This is the final post in Ty Fischer's three-part monthly series looking at gender and family roles from a Godly perspective in today's postmodern society. You can view last month's post on gender equality and 3 reasons why a child needs both a father and mother here, and the first post on 3 steps to reacquire a taste for fatherhood here.
In a cultural revolution, language is often the first casualty. One term that has gotten roundly pummeled is the word "diversity." What used to mean a range of different things, in our day too often denotes the acceptance of everything…except a preference for anything traditional.
This has even reached into areas as deep as the sexual identity of our children. Too many schools in our country - particularly public schools - are being pushed to capitulate to the revolution (an eye-opening article from The Federalist sheds light on this troubling trend). This gets particularly confusing to children when they ask the questions that all children must eventually ponder: what does it mean to be a man or a woman, a boy or a girl? Underneath the modern concept of “diversity” is a weird anti-diversity that affirms that everyone is actually, essentially the same. There is no boy or girl in this world of “diversity.”
There is not enough time in this post to fully unpack the issue, but I do want to let you know a few of the ways that schools like Veritas can help our children navigate the confusing currents of our culture.
Here are three ways that Veritas Academy celebrates real diversity:
1. Affirming the Value of Both Sexes Without Requiring Uniformity
The first step toward helping boys and girls love and accept themselves is making sure that we don’t affirm the value of only one sex. In the past, too often, culture affirmed male standards of value. Making who can lift the most weight or who can jump the highest the chief standard of goodness devalues girls. In reaction to this girls bent themselves around male standards.

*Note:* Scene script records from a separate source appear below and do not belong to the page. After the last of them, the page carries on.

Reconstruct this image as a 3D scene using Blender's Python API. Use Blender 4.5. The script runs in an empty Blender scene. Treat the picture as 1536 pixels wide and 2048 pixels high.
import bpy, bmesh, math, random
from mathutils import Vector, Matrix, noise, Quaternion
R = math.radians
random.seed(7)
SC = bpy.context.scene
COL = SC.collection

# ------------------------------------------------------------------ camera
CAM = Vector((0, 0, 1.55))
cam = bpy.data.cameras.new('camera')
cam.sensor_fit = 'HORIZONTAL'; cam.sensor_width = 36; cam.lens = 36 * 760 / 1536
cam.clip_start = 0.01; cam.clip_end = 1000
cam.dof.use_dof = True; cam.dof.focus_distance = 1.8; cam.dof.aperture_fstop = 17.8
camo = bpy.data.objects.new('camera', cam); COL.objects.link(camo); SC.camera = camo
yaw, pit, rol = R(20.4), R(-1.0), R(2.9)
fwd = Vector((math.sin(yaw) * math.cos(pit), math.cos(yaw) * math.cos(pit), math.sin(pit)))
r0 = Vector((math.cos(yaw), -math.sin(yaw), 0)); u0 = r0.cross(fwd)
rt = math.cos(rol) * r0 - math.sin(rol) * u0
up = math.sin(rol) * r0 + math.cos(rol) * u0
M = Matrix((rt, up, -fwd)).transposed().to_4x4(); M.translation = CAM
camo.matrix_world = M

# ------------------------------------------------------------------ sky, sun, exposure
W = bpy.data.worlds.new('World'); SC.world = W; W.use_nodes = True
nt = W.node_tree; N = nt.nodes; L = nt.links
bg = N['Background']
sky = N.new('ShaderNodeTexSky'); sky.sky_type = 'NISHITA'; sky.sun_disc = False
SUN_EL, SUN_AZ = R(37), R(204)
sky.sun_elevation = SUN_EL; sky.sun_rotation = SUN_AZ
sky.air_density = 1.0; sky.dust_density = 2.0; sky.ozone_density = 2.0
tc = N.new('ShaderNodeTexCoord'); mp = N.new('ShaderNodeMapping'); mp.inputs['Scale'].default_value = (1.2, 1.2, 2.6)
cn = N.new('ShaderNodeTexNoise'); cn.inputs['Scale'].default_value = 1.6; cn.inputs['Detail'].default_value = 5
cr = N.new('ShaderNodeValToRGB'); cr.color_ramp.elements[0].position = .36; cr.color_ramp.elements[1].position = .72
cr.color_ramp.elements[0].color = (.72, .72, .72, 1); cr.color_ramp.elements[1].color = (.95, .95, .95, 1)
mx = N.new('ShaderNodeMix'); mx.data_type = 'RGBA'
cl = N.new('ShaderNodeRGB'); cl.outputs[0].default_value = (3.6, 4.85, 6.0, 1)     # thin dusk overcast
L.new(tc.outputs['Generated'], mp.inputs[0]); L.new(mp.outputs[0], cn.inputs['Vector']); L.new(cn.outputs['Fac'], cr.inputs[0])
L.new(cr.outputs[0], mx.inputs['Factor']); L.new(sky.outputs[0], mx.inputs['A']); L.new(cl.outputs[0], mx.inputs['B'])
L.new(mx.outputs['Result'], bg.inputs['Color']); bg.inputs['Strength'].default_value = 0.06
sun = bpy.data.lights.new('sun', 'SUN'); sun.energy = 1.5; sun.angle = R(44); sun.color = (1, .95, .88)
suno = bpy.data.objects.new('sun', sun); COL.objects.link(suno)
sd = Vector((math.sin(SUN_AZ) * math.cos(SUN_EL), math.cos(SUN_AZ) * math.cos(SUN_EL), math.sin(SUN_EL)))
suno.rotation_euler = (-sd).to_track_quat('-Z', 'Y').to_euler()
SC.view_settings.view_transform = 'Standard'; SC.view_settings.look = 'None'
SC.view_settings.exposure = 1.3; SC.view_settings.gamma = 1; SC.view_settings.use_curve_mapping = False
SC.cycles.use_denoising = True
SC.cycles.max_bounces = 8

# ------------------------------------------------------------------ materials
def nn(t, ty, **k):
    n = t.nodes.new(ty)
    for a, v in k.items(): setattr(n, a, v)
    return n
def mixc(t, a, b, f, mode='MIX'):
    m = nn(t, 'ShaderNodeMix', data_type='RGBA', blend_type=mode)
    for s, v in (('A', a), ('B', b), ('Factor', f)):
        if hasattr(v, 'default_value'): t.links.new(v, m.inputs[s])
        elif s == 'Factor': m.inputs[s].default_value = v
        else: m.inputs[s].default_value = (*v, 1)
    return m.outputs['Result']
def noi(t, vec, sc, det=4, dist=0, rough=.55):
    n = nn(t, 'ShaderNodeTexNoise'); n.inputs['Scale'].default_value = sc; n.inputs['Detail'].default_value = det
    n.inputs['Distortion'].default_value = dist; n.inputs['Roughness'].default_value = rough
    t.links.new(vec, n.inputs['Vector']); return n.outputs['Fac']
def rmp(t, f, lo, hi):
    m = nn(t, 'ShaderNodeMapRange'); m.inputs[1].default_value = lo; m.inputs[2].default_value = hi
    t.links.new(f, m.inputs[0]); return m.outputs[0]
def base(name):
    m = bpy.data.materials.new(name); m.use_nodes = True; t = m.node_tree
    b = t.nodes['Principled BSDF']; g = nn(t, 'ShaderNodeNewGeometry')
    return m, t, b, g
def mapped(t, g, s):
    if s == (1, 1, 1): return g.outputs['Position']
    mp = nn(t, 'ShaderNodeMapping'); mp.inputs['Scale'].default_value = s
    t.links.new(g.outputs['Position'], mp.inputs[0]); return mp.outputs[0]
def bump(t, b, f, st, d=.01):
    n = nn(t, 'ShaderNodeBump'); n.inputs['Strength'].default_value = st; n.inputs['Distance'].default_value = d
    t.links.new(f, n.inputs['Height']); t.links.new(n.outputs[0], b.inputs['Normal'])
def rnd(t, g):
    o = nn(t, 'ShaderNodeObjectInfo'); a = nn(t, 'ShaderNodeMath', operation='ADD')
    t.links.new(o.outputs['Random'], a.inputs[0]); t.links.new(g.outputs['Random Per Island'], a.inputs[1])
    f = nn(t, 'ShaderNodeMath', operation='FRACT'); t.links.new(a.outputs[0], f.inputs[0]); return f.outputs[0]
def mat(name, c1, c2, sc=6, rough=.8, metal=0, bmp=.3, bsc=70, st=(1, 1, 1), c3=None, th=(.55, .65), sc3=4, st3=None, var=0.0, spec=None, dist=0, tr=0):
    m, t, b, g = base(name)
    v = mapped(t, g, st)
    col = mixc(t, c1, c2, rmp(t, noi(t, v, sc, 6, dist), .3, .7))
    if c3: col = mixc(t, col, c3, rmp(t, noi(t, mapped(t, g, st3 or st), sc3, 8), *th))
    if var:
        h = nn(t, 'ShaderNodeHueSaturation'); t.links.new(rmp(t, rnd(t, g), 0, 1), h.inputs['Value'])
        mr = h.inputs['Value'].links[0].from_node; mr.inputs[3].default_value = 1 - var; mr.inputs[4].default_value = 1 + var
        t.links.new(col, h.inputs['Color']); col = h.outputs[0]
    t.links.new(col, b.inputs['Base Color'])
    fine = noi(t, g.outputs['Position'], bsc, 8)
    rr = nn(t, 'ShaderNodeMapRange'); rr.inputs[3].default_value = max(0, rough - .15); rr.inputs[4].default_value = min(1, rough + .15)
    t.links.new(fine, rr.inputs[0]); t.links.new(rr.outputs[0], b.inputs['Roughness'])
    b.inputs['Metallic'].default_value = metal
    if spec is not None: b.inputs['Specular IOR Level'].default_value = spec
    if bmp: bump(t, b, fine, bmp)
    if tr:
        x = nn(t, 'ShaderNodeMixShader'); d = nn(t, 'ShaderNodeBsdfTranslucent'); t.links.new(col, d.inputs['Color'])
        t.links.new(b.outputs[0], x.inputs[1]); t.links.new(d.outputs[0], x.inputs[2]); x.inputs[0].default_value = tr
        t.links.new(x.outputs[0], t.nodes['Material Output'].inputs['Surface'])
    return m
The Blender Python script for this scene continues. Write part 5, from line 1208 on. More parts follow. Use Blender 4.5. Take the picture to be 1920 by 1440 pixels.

Today, too often, boys are devalued because we use girls’ standards as the norm. Recently, joking, I mentioned to a public school teacher that it seemed that our culture just wanted boys to become girls (and be more emotionally and relationally sensitive). She did not get the joke. She said, “Yes, that is what we need.” God made real diversity, however, and that means that we need to affirm strengths of boys and girls without demeaning the other sex.
Along with this, we have to build our view of men and women on biblical standards rather than cultural ones. Cultures can fall off the log both ways. Victorian culture winked at things like men being promiscuous and limited the role of women to beings who were inspirational and ornamental. The Bible will have none of this. Men are to be holy and wholly committed to sacrificial love for their wife alone (like Christ for His Church). Biblical men write poetry, fight battles, and sacrifice themselves for their people. The Bible affirms women who are both maternal and profitable. Proverbs 31 affirms femininity that is productive, strong, competent, and decision-making. She buys property. She plants a vineyard. She is not a wallflower. Both men and women are affirmed; neither has to become the other to be a full and complete person.
2. Encouraging Boys and Girls to Relate to Each Other Without Suppression or Objectification
Of course, our culture has given in to those who want to destroy real diversity by affirming that there is no real difference between boys and girls. This, of course, leads many students to do what teenagers do best…rebel! And the rebellion is ugly. It turns the other sex into objects for their use. Our culture does a number on boys by telling them (endlessly) that they are not sensitive enough or not quiet enough. This is terrible for boys. This level of teenage objectification, however, is also awful for girls. In a culture of sexting and hooking up, boys and girls don’t face equal risk. Girls, sadly, get crushed.
At Veritas Academy, we teach boys and girls to relate to each other as people. We do this by requiring them to sit around tables and discuss issues. We encourage them to argue with each other, to discuss important issues, and to work together in discussions and debates. This leads to affirmation and friendship, and naturally quells objectification.
3. Preparing Young Men and Women to Enjoy Real Diversity
Veritas seeks to holistically prepare students for the future - not just with classroom knowledge, but the wisdom and character needed to pursue God's truth, beauty, and goodness in the world.
The future for many men and women includes marriage and family. We help prepare them for this calling by asking boys to make small, preparatory sacrifices to practice being leaders - because the Bible calls on husbands to lead their families by making sacrifices for them (like Christ did for His people). Boys open doors and pull out chairs for girls at Veritas. Boys ask girls to dance at events like our Colonial Ball. This is scary for boys, but it helps them grow to be men (and husbands and fathers).
Girls are encouraged to be gracious and thankful for the sacrifices that are made for them without thinking themselves weak. Both sexes are affirmed…and it is glorious. Boys become men of substance. Girls grow to be strong women. This is both challenging and enjoyable.
Our culture is headed into the wilderness. It stumbles over pronouns; it flinches at declarative sentences that affirm strengths of one sex or the other. By affirming its “diversity” it denies the real biblical diversity found in nature and affirmed by the Bible. At Veritas, we are committed to real, joyful, sexual diversity—diversity that affirms men and women in their God-given strengths.
Wouldn’t it be great for our culture to have answers to questions like “what does it mean to be a man or a woman, a boy or a girl?” At Veritas, this biblical view of diversity is exactly what we believe and affirm.